Although Urban’s appeal had been specifically aimed at the French, knights from all over Europe pledged to fight their way to Jerusalem. The only knights who were turned away were the Spanish: Urban reasoned that the efforts of Spanish knights in the Holy Land would be futile because their absence endangered Christians in Spain. Urban intended that the crusade in the East would be the opening of a second front in the war of Christian liberation that was already being fought in Spain.

Contrary to popular belief, the primary motivation for the majority of the crusaders was not the acquisition of wealth or land in the East. Nor was the crusade seen as an easy way to ship off younger sons who, by the laws of inheritance, would be denied a share of their father’s lands.

A crusader and his family endured crushing hardships and incurred enormous expenses to obtain the resources to support the crusader’s dangerous journey to Jerusalem. These costs were only magnified when, as was often the case, several members of a family joined the crusade. It is unlikely that many of those who joined the crusade were foolish enough to believe that they would recover their costs and would go on to amass great wealth. The vast majority of West European knighthood either did not consider answering the pope’s appeal or considered the obstacles to responding to Urban’s call too daunting.

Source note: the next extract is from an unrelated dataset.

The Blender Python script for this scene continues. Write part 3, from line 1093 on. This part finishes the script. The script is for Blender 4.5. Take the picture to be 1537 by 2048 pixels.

In the minds of the knights who actually took the cross, the primary benefits of joining the crusade were of a more intangible nature. The forgiveness of sins was certainly a powerful inducement: most crusaders had spent their lives immersed in a culture of violence and that violence had been directed at other Christians. Many had probably committed acts they were ashamed of and achieving forgiveness for those transgressions would be a powerful motivation.

Joining the crusade also appealed to a spirit of adventure. Heading out into the unknown on a divinely ordained mission represented a union of the secular and the sacred that must have been difficult for an idealistic member of the knighthood to resist. The crusade offered not only an opportunity for heroic acts, but heroic acts performed in the service of the Church.

The great army that responded to Urban’s call had gathered at Constantinople by the spring of 1097. The Age of Crusading was about to begin—a chapter in, not the beginning of, the history of conflict between Christianity and Islam.